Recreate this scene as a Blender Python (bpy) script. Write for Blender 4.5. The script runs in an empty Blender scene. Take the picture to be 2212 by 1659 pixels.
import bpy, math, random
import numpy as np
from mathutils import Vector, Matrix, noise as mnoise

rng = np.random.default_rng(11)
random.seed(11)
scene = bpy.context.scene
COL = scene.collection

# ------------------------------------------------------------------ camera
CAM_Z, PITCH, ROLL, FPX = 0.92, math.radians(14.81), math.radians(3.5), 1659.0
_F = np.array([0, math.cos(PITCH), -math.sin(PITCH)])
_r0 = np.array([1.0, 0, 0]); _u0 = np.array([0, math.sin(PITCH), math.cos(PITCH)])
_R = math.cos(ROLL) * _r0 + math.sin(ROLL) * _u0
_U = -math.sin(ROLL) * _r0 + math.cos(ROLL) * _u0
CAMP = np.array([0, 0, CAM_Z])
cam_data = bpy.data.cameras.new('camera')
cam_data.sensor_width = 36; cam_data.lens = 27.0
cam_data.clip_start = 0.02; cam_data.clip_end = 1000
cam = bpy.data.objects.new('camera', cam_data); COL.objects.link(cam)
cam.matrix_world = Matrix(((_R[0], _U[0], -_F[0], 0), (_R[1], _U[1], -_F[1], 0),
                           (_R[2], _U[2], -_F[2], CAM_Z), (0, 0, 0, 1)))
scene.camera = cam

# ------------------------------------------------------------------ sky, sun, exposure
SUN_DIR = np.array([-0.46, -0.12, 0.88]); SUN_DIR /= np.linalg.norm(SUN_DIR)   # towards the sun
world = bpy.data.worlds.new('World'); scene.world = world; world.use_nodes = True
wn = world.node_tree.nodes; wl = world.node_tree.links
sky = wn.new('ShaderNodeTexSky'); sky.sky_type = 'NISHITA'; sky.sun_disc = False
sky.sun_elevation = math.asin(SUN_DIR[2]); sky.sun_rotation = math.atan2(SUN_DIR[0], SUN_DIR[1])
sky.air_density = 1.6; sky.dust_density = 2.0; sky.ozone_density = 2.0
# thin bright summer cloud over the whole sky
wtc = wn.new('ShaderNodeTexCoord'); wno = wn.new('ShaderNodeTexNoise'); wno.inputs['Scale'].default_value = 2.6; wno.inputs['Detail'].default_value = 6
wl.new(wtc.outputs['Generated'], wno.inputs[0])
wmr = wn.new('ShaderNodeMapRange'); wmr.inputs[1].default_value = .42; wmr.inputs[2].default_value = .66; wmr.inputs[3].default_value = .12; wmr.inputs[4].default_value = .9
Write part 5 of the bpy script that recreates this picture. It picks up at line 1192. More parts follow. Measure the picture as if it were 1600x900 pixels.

...

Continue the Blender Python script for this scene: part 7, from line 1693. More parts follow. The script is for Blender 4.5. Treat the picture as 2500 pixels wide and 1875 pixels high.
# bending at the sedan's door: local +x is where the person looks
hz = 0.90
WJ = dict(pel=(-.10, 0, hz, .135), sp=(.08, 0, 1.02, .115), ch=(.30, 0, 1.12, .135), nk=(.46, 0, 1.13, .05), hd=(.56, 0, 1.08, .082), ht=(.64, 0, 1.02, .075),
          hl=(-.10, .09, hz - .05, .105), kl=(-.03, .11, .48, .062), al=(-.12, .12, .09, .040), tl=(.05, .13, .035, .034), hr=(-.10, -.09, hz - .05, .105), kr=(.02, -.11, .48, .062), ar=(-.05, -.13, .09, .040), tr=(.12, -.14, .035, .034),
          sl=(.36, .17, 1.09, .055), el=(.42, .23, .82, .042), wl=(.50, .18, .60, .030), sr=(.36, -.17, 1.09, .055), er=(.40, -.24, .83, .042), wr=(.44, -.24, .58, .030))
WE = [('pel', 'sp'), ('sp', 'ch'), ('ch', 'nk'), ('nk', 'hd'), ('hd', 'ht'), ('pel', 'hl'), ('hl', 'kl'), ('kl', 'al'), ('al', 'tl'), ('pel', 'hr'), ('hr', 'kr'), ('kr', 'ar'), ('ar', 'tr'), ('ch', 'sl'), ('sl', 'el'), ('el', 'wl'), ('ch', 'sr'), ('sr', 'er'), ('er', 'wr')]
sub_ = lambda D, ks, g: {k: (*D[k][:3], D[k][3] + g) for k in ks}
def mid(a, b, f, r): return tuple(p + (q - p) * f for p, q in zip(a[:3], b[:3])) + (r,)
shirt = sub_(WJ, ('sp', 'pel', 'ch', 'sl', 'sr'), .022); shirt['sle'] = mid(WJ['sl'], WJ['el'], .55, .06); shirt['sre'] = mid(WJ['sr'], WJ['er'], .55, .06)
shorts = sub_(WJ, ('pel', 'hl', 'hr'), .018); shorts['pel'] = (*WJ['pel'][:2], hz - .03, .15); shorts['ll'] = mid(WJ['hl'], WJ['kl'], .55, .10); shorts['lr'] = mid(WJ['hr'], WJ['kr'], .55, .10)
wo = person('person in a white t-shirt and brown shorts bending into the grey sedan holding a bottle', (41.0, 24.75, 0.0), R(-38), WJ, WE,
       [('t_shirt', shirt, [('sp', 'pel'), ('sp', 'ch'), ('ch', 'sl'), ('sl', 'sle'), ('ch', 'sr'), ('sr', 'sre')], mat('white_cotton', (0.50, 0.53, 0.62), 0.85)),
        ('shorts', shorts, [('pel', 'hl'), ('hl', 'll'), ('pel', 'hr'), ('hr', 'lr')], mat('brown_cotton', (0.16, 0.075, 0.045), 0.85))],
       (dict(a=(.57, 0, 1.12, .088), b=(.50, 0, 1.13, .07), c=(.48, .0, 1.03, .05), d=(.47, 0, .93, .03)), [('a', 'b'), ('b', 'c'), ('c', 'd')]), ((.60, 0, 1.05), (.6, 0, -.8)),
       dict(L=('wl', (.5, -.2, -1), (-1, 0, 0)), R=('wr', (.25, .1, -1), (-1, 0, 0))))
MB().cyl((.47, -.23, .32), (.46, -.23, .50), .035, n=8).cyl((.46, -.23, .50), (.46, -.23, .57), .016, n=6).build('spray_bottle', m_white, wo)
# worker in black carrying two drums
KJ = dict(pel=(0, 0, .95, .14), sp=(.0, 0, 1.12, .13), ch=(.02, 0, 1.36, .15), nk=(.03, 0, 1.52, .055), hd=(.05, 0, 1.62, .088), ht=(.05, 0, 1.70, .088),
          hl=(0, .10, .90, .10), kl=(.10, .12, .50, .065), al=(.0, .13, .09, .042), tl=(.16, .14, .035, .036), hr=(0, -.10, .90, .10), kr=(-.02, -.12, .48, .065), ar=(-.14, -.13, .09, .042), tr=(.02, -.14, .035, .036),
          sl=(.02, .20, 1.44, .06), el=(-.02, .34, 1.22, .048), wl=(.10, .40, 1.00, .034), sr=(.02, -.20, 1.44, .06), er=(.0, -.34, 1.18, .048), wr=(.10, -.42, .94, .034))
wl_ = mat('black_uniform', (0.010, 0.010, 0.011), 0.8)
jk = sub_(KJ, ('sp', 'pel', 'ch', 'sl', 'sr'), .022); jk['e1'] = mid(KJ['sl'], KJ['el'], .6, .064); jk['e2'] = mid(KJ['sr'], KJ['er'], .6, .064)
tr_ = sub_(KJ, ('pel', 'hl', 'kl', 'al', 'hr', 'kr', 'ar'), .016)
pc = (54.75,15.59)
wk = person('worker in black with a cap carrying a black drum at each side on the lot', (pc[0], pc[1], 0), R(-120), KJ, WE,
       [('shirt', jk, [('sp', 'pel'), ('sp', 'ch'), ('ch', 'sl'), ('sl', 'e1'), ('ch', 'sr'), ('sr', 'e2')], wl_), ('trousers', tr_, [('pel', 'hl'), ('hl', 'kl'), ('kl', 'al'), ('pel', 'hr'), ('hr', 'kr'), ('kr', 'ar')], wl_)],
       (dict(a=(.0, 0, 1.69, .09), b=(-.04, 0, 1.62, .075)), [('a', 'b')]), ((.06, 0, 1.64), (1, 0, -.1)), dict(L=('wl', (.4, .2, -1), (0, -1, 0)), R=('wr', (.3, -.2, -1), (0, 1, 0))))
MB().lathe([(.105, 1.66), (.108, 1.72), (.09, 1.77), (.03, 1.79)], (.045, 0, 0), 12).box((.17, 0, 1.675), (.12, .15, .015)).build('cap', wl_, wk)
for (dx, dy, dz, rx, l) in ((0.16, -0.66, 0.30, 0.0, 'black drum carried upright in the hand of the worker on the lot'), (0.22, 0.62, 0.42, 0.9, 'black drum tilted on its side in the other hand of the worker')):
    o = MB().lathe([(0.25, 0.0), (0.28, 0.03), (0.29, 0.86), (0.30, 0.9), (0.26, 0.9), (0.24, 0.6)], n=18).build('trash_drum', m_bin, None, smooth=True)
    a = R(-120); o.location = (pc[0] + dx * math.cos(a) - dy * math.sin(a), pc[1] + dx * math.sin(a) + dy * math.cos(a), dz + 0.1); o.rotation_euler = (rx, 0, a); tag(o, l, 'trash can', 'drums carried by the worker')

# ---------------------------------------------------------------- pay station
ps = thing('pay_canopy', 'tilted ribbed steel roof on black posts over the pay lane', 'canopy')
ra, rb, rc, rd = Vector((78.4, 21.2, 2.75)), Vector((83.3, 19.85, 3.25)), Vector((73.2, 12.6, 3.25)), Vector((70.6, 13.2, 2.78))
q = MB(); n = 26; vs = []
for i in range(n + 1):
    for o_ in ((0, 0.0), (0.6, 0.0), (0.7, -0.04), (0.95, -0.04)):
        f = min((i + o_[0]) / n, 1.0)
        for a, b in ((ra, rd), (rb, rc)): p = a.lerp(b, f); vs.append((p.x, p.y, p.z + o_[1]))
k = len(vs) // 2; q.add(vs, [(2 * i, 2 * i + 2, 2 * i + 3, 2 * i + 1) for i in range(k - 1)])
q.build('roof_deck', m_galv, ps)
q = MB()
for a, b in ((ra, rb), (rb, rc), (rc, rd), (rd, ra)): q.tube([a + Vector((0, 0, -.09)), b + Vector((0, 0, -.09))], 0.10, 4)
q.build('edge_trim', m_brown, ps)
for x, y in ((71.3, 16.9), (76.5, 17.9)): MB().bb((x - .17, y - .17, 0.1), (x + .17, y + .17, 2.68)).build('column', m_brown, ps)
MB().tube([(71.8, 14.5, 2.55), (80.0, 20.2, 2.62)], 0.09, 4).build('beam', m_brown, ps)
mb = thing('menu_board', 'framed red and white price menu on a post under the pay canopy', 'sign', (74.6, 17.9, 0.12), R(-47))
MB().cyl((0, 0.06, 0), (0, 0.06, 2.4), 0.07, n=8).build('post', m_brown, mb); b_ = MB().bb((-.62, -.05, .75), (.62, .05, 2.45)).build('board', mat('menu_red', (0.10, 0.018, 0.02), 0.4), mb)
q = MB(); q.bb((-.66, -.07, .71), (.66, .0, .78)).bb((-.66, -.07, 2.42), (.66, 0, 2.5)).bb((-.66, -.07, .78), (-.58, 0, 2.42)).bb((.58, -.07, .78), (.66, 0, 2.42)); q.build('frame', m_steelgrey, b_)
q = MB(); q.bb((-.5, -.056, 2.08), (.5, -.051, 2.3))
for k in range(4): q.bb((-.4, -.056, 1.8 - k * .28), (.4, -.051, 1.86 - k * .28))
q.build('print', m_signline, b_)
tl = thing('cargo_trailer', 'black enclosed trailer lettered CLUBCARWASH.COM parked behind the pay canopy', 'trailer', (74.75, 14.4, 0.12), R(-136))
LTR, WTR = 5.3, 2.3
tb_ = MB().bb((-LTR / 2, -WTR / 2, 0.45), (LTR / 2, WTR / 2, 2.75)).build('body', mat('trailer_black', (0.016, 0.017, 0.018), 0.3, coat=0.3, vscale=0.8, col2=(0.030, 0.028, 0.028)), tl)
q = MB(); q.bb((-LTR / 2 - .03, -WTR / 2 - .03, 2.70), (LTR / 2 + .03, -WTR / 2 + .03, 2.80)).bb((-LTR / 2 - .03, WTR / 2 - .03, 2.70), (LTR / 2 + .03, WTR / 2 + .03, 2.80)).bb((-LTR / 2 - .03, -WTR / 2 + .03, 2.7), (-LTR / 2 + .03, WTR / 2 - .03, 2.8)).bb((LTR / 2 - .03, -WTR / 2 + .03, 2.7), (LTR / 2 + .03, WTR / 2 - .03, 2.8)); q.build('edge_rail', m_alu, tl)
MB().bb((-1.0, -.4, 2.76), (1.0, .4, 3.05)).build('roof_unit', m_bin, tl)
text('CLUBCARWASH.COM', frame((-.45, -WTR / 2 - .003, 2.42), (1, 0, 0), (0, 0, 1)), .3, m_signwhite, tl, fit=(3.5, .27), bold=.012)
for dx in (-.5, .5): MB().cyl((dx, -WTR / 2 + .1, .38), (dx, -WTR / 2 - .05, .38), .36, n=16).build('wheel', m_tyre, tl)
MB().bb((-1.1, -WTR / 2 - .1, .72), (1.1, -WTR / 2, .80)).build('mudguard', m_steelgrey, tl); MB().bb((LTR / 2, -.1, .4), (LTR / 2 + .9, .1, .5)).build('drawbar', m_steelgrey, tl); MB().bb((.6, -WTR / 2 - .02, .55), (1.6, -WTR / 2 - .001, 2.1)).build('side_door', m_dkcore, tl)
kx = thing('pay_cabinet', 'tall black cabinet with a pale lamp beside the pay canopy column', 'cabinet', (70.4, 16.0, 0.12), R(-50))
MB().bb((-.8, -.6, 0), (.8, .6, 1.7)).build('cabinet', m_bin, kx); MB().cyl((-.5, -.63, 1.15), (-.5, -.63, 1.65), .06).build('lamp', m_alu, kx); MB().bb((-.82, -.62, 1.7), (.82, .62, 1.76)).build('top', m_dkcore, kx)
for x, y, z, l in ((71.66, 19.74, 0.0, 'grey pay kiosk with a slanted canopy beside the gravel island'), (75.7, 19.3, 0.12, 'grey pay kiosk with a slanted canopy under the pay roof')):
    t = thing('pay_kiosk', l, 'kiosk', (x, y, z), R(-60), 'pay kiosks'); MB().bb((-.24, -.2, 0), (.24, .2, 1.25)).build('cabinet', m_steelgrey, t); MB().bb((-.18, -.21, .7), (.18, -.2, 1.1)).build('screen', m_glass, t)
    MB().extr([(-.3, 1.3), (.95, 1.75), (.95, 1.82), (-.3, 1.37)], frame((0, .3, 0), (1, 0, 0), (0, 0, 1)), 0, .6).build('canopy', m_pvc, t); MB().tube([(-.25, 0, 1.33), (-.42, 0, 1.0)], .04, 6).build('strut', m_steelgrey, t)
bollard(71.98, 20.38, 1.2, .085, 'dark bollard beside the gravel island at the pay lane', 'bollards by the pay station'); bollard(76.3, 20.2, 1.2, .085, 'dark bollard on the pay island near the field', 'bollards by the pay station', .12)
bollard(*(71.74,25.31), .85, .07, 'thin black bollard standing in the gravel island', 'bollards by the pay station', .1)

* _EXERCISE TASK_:
The lines to transcribe begin at the line with "Recreate this scene" and end at the line with "scene.camera = cam"; copy them exactly, both ends included.

* _RESPONSE TO THE EXERCISE_:
Recreate this scene as a Blender Python (bpy) script. Write for Blender 4.5. The script runs in an empty Blender scene. Take the picture to be 2212 by 1659 pixels.
import bpy, math, random
import numpy as np
from mathutils import Vector, Matrix, noise as mnoise

rng = np.random.default_rng(11)
random.seed(11)
scene = bpy.context.scene
COL = scene.collection

# ------------------------------------------------------------------ camera
CAM_Z, PITCH, ROLL, FPX = 0.92, math.radians(14.81), math.radians(3.5), 1659.0
_F = np.array([0, math.cos(PITCH), -math.sin(PITCH)])
_r0 = np.array([1.0, 0, 0]); _u0 = np.array([0, math.sin(PITCH), math.cos(PITCH)])
_R = math.cos(ROLL) * _r0 + math.sin(ROLL) * _u0
_U = -math.sin(ROLL) * _r0 + math.cos(ROLL) * _u0
CAMP = np.array([0, 0, CAM_Z])
cam_data = bpy.data.cameras.new('camera')
cam_data.sensor_width = 36; cam_data.lens = 27.0
cam_data.clip_start = 0.02; cam_data.clip_end = 1000
cam = bpy.data.objects.new('camera', cam_data); COL.objects.link(cam)
cam.matrix_world = Matrix(((_R[0], _U[0], -_F[0], 0), (_R[1], _U[1], -_F[1], 0),
                           (_R[2], _U[2], -_F[2], CAM_Z), (0, 0, 0, 1)))
scene.camera = cam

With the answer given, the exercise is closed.